In article <75********************************@4ax.com>,
Spartanicus <in*****@invalid.invalidwrote:
Eric Lindsay <NO*************@ericlindsay.comwrote:
Googling suggests that IE7 may support position: fixed;
I think this might be handy for some pages I want to do. Does anyone
have any comments about whether fixed should be considered for use on
new web pages?
Using it has always been fine if you provide as fallback for when its
not supported. I don't have any figures on the uptake of IE7, but
considering that it is only available to XPSP2 and Windows Server 2003
users there must be a large number of IE users that do not use it based
on that criteria alone.
Confound. I somehow had the idea Microsoft were going to push the
upgrade, but didn't realise it needed at least XPSP2. I was hoping for a
really quick uptake.
Having said that, personally I am almost always annoyed by the use of
position:fixed, and I have no option to override it in my user
stylesheet. It rarely does anything useful, mostly it wastes precious
screen real estate, and on my system scrolling becomes slow and jerky.
Thanks for the comments Spartanicus. I hadn't realised position: fixed
impacted system scrolling, since it seemed fine to me.
The web site I was thinking of using position: fixed for is probably
going to have a lot of wasted screen real estate anyhow. The guy who
wants it pointed me to three sample sites, all of which made me want to
throw up. Must check if any of them are valid once you get past the
content free entry page and the SWF.
I just realised that a while ago I had experimented with position fixed
for the menu when I did a little cleanup of some very old pages of mine
that no-one is likely to check
http://www.ericlindsay.com/palmtop/ At
the time, I thought it worked on all my browsers, and I hadn't
remembered it causing problems with IE. At least, none that made IE
difficult to use. Safari and Firefox are fine. Now I see Opera doesn't
like the page spacing (probably some obvious error of mine).
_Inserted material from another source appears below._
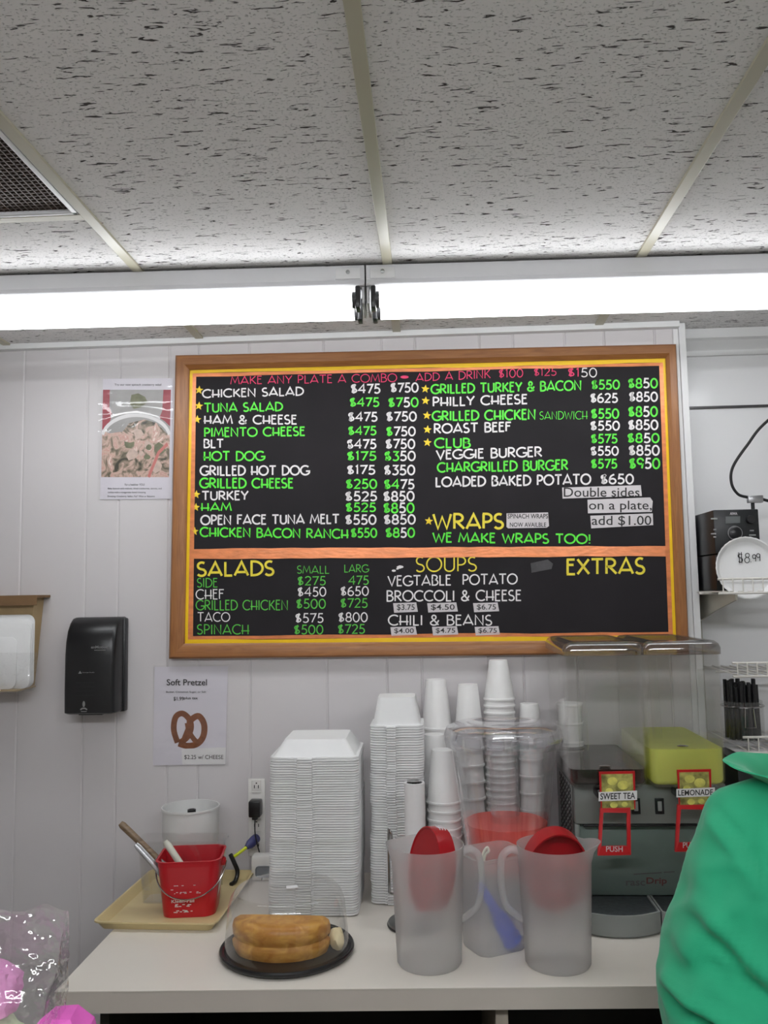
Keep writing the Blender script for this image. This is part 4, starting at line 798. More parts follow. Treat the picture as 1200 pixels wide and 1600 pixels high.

I did have a much nastier test page, with each edge fixed, at
http://www.ericlindsay.com/palmtop/palmnote.htm and a bunch of other
tricks you folks probably pointed out to me. Again, it works with
Safari, Firefox and Opera, but I know that page gives problems with some
version of IE. Given the vintage of my test Windows laptop (at present
being borrowed by someone else) probably IE 5.5, although maybe it is
IE6 (I can't recall the last IE to work on Win98SE). Whatever problem it
caused was enough to stop me continuing with that page. I think maybe
the header got jammed on top of the footer. However if it worked with
IE7, I might decide to drop support for earlier IE, and use it for my
Apple pages (I hardly expect many IE users would look there).